The revelation in The Herald today that two sex offenders have been released on condition that they agree to electronic monitoring orders of eight and 10 years respectively will probably polarise opinion. Some will say that if these two men are so likely to re-offend that they must be confined to their homes for at least 12 hours a day, they should not have been released in the first place. Indeed, some believe certain categories of sex offender, such as paedophiles whose condition is not deemed to be treatable, should be incarcerated for life. "Lock them up and throw away the key," is a well-worn phrase.

On the other side will be those who argue these men have paid their debt to society and that imposing on them what amounts to house arrest for a further protracted period defeats the ends of natural justice. This dilemma could be compared with that of the terrorist suspects who, following more than three years of imprisonment without trial at Belmarsh Prison in London, were released on control orders that restricted severely their movements. Last August the Court of Appeal ruled the control orders were so draconian as to amount to a deprivation of liberty under Article 5 of the European Convention on Human Rights.

Part of the pressure to release sex offenders arises from prison overcrowding.
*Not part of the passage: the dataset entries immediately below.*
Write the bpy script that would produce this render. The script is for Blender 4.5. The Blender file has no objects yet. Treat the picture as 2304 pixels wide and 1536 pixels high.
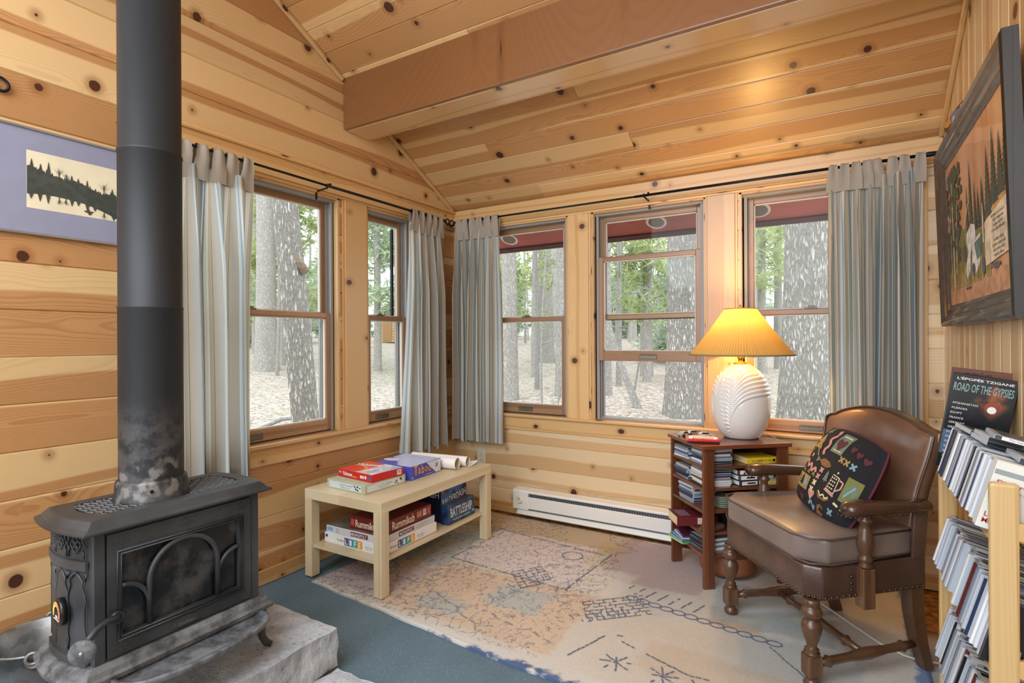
import bpy, bmesh, math, random
from mathutils import Vector, Matrix
rnd = random.Random(7)
C = bpy.context.scene.collection
R = math.radians

# ---------------------------------------------------------------- camera, sky, lights, exposure
scene = bpy.context.scene
cam_data = bpy.data.cameras.new('camera')
cam = bpy.data.objects.new('camera', cam_data)
C.objects.link(cam)
cam_data.sensor_width = 36.0
cam_data.lens = 1228.0 / 2304.0 * 36.0
cam_data.clip_start = 0.02
yaw, pitch, roll = R(-30.95), R(-0.03), R(-0.30)
fw = Vector((math.sin(yaw) * math.cos(pitch), math.cos(yaw) * math.cos(pitch), math.sin(pitch)))
rt = Vector((math.cos(yaw), -math.sin(yaw), 0))
up = rt.cross(fw)
r2 = rt * math.cos(roll) + up * math.sin(roll)
u2 = up * math.cos(roll) - rt * math.sin(roll)
cam.matrix_world = Matrix(((r2.x, u2.x, -fw.x, 0), (r2.y, u2.y, -fw.y, 0), (r2.z, u2.z, -fw.z, 1.185), (0, 0, 0, 1)))
scene.camera = cam

world = bpy.data.worlds.new('overcast_sky')
scene.world = world
world.use_nodes = True
wn = world.node_tree.nodes
wn['Background'].inputs[0].default_value = (0.90, 0.95, 1.0, 1)
wn['Background'].inputs[1].default_value = 2.4

def area_light(name, loc, target, sx, sy, power, col=(1, 1, 1)):
    d = bpy.data.lights.new(name, 'AREA')
    d.shape = 'RECTANGLE'; d.size = sx; d.size_y = sy; d.energy = power; d.color = col
    o = bpy.data.objects.new(name, d); C.objects.link(o)
    o.location = loc
    o.rotation_euler = (Vector(target) - Vector(loc)).to_track_quat('-Z', 'Y').to_euler()
    return o
# added fill lights, unseen behind the camera: daylight at the rear opening, one overhead
area_light('rear_daylight_fill', (-0.85, -2.45, 1.35), (-0.95, 3.0, 1.3), 2.3, 1.7, 34, (0.84, 0.93, 1.0))
area_light('overhead_fill_light', (-1.0, -0.70, 2.46), (-1.06, 0.6, 0.4), 2.3, 1.9, 88, (0.88, 0.94, 1.0))

scene.view_settings.view_transform = 'Standard'
scene.view_settings.look = 'None'
scene.view_settings.gamma = 1.0
scene.view_settings.use_curve_mapping = False
scene.view_settings.exposure = 0.26
cy = scene.cycles
cy.max_bounces = 8; cy.diffuse_bounces = 4; cy.glossy_bounces = 3
cy.transmission_bounces = 6; cy.transparent_max_bounces = 16
cy.caustics_reflective = False; cy.caustics_refractive = False
cy.sample_clamp_indirect = 6.0

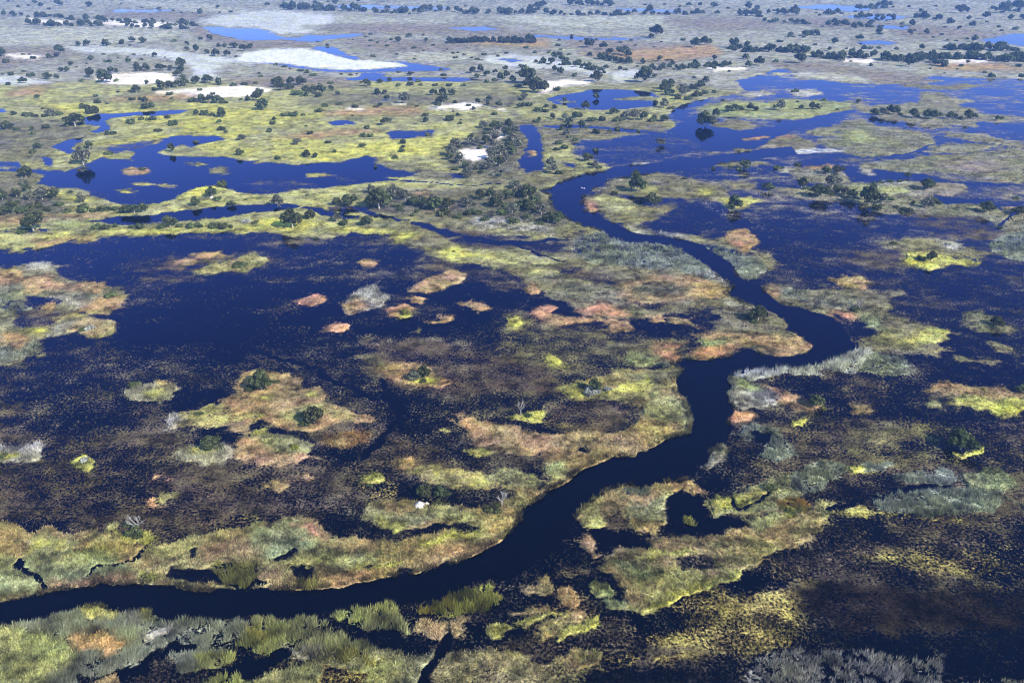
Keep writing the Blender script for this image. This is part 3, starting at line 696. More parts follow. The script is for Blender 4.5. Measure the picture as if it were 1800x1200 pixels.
R 2|1540,880 1545,868 1590,868 1640,858 1700,855 1760,860 1755,885 1745,900 1680,903 1620,908 1580,903 1552,897
E 2|1685,832 1720,822 1750,828 1772,855 1740,864 1700,855
R 3|1560,845 1620,830 1670,828 1670,842 1600,850
q 3|1750,870 1800,878 2000,880 2000,900 1800,890
K 3|1465,900 1540,875 1620,850 1668,847 1645,858 1560,870 1530,890 1480,902
y 3|1470,905 1530,892 1560,905 1500,912
N 4|1560,905 1700,910 1690,916 1580,910
R 3|1288,762 1320,756 1382,760 1402,790 1402,806 1360,810 1330,800 1352,785 1310,770
K 3|1325,766 1370,768 1360,778 1330,774
g 2|1222,815 1245,797 1260,785 1275,783 1272,795 1245,815 1232,820
Z 1.5|1405,752 1425,748 1428,758 1410,760
y 2|1520,768 1560,775 1550,783 1525,778
Z 1.5|1663,790 1680,797 1700,788 1716,783 1710,797 1680,803
R 2|1370,780 1400,790 1403,805 1360,808
T 2|920,1012 935,1008 950,1020 960,1035 950,1046 925,1040
P 2|970,1030 995,1040 1012,1062 1000,1076 975,1052
E 2|1035,1030 1055,1020 1072,1028 1065,1045 1038,1045
E 3|1050,1052 1100,1050 1105,1062 1060,1066
P 3|990,1080 1012,1078 1005,1095 990,1095
T 2|715,1092 735,1080 760,1082 772,1092 770,1108 772,1132 745,1128 725,1108
P 2|778,1102 800,1090 823,1093 800,1112 782,1122
B 2|722,1068 745,1060 780,1048 830,1033 870,1028 880,1050 865,1080 800,1092 760,1076
Z 2|970,1120 1000,1100 1040,1085 1045,1093 1010,1115 980,1126
Z 2|838,1112 880,1098 892,1104 850,1121
Z 3|900,1096 960,1080 980,1082 920,1102
P 4|900,1080 960,1065 975,1075 930,1085
T 4|940,1105 985,1095 975,1118 950,1128
Y 3|570,1145 640,1138 700,1135 752,1138 757,1158 742,1200 735,1260 400,1260 440,1192 520,1172
N 4|560,1170 620,1175 610,1230 540,1230
Q 5|570,1152 640,1145 660,1160 600,1165
y 4|760,1152 850,1140 900,1150 960,1160 1000,1150 1050,1148 1060,1180 900,1240 770,1250
N 3|1060,1165 1110,1150 1130,1163 1090,1178
N 4|1150,1150 1230,1140 1250,1148 1170,1162
T 3|1000,1145 1050,1150 1050,1170 1010,1172
d 14|1000,1190 1300,1160 1320,1260 1000,1260
R 3|-600,1130 0,1110 60,1092 105,1076 180,1066 215,1070 222,1080 262,1083 330,1082 420,1082 440,1100 402,1115 392,1150 360,1172 310,1178 285,1150 320,1127 260,1150 180,1182 130,1192 100,1260 -600,1260
E 6|-600,1140 40,1105 120,1120 140,1160 60,1200 -600,1230
P 5|130,1115 190,1100 215,1120 190,1140 140,1140
s 4|260,1105 300,1098 300,1112 260,1125
Y 3|145,1070 180,1065 215,1068 220,1077 165,1085
s 2|240,1078 250,1068 255,1078 248,1088
Z 1.5|262,1078 275,1072 282,1080 268,1084
P 3|150,1190 185,1180 205,1195 195,1260 120,1260
M 4|210,1180 260,1160 290,1180 260,1220
G 2|400,1115 440,1095 450,1078 500,1084 562,1085 600,1108 606,1125 640,1128 645,1142 590,1148 520,1155 470,1150 420,1130
G 2|330,1150 380,1140 400,1150 380,1172 340,1172
G 2|590,1078 640,1066 680,1060 690,1068 704,1090 700,1103 650,1106 612,1092
s 3|500,1140 560,1148 560,1165 500,1165
Q 3|420,1095 450,1100 470,1120 430,1125
K 3|180,1180 230,1158 310,1128 332,1122 325,1136 280,1152 240,1178 200,1190
K 3|400,1172 450,1148 500,1142 505,1160 470,1172 450,1182 390,1190
k 3|560,1092 620,1110 660,1130 720,1142 760,1128 715,1108 660,1110 610,1098
G 3|330,1200 350,1190 400,1188 440,1190 400,1260 320,1260
r 5|1325,1170 1350,1140 1400,1138 1440,1152 1490,1130 1545,1135 1600,1150 1640,1165 1620,1260 1300,1260
r 5|1612,1150 1640,1135 1665,1142 1660,1165 1640,1180 1612,1170
r 5|1690,1190 1780,1185 1900,1200 1900,1260 1690,1260
'''
# thin dark channels and animal paths: width in metres, points in photo px
CHANNELS = [
 (1.3, '175,418 190,438 192,450 182,466 172,480 173,500'),
 (1.6, '330,560 420,610 510,630 560,655 600,680 640,700 680,705 697,720 700,745 660,780 645,800 640,815'),
 (1.1, '660,670 690,700 720,740'),
 (1.2, '45,985 42,1000 55,1012 70,1030 84,1042'),
 (.7, '160,1008 170,995 205,990 240,978 255,962 262,950'),
 (2.4, '770,1122 762,1150 748,1170 738,1195 728,1230'),
 (1.2, '0,405 40,408 80,402'),
 (1.4, '1760,400 1752,402 1756,394 1768,384 1771,374 1757,367 1752,363 1775,361 1830,361'),
 (1.2, '890,430 950,450 1000,460'),
 (1.0, '1270,863 1280,880 1300,890 1345,870'),
 (1.0, '1600,268 1618,268 1626,257 1650,250 1675,246 1725,252 1800,262'),
 (1.8, '1350,270 1462,273 1510,277 1562,276 1600,272 1625,258'),
 (1.0, '920,329 870,322 830,327 780,325 735,319 690,317 660,318'),
]
LEFT_BANK = '1390,258 1350,262 1250,275 1175,285 1080,294 1065,301 1025,307 1000,315 982,322 968,331 950,335 969,342 966,355 970,365 985,377 1000,387 1025,397 1055,405 1082,420 1100,425 1145,427 1187,432 1200,440 1215,450 1237,465 1260,485 1265,486 1290,502 1280,512 1272,516 1290,524 1312,536 1350,546 1372,560 1387,570 1380,580 1410,599 1426,607 1422,625 1400,627 1365,629 1330,620 1312,615 1300,622 1270,627 1245,634 1222,632 1202,630 1177,640 1195,647 1197,652 1192,659 1182,665 1186,672 1185,692 1200,700 1205,715 1210,727 1214,742 1210,752 1212,761 1195,764 1175,769 1150,782 1132,792 1117,792 1112,800 1095,801 1075,802 1050,812 1027,822 1005,835 1002,842 985,852 960,862 950,875 917,892 912,915 900,929 882,945 862,957 842,970 815,982 792,991 762,997 737,1005 715,1009 690,1012 657,1017 625,1022 607,1027 590,1031 532,1034 475,1035 450,1036 400,1037 360,1039 325,1034 307,1027 275,1026 237,1024 200,1026 180,1020 160,1029 107,1035 82,1039 65,1045 42,1055 15,1063 0,1070 -80,1085 -300,1140'
RIGHT_BANK = '-300,1190 -80,1130 0,1105 25,1094 65,1092 82,1082 105,1075 112,1076 150,1067 180,1064 205,1067 220,1075 235,1080 250,1075 282,1082 295,1097 312,1085 325,1080 387,1080 425,1080 450,1077 492,1080 502,1090 525,1075 560,1082 572,1070 590,1075 612,1065 637,1062 665,1056 690,1062 712,1060 725,1055 750,1052 782,1045 825,1027 860,1020 900,1015 940,985 975,965 995,937 1007,917 1010,910 1025,895 1050,872 1075,857 1100,852 1135,850 1150,846 1170,846 1197,845 1215,835 1222,815 1245,797 1260,785 1275,775 1290,752 1279,744 1285,737 1287,730 1292,715 1285,707 1282,695 1292,682 1282,672 1284,661 1310,656 1337,652 1350,652 1400,652 1432,647 1457,636 1481,630 1500,615 1497,610 1490,592 1480,580 1460,560 1437,552 1417,545 1397,541 1370,537 1360,527 1350,517 1335,502 1325,499 1300,490 1290,477 1275,460 1247,440 1235,431 1210,424 1195,420 1150,415 1125,412 1110,408 1090,398 1060,385 1042,375 1022,370 1022,365 1025,347 1030,338 1055,326 1070,317 1150,305 1207,299 1290,284 1350,276 1400,270'
def pts(s):
    return np.array([[float(a) for a in p.split(',')] for p in s.split()])
RIVER = np.vstack([pts(LEFT_BANK), pts(RIGHT_BANK)])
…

Britain already imprisons more people per head of population than any country in Europe. On a practical level, this obstructs severely programmes aimed at rehabilitation. It is also extremely costly: keeping someone in prison is three times more expensive than electronically tagging and supervising them in the community. There is also an unacceptably high human cost in terms of the number of prison suicides. Tabloid newspapers prone to headlines along the lines of "Tagged lags on the loose" are the first to castigate the prison authorities and the parole board when people die miserably in prison by their own hand when humane alternatives are available. They cannot have it both ways.

Life is never devoid of risk, and constant surveillance of sex offenders is simply impractical. The electronic tagging of offenders is relatively new. Though it certainly represents a severe curtailment of a person's freedom, that may be an acceptable alternative to imprisonment for both the individual and society, under certain conditions. These include the proviso that it is used in the context of a programme of supervision and never as a substitute for it. Also, given the level of technical malfunction and human error associated with such technology, it requires rigorous monitoring. Over-reliance on tagging can provide a false sense of security, and public confidence is undermined when things go disastrously wrong, as in the case of Callum Evans, the 18-year-old who committed murder while wearing a tag that was set incorrectly.

The particular issue in this case is the length of time for which the men are likely to be restricted. Experience elsewhere suggests that the longer someone is subject to tagging, the more likely they are to breach their conditions, because they find them intolerable. If long-term, even lifelong, tagging is to become a regular part of our criminal justice system, it needs to be both flexible enough to be workable but rigorous enough to provide the public with the protection they rightly demand.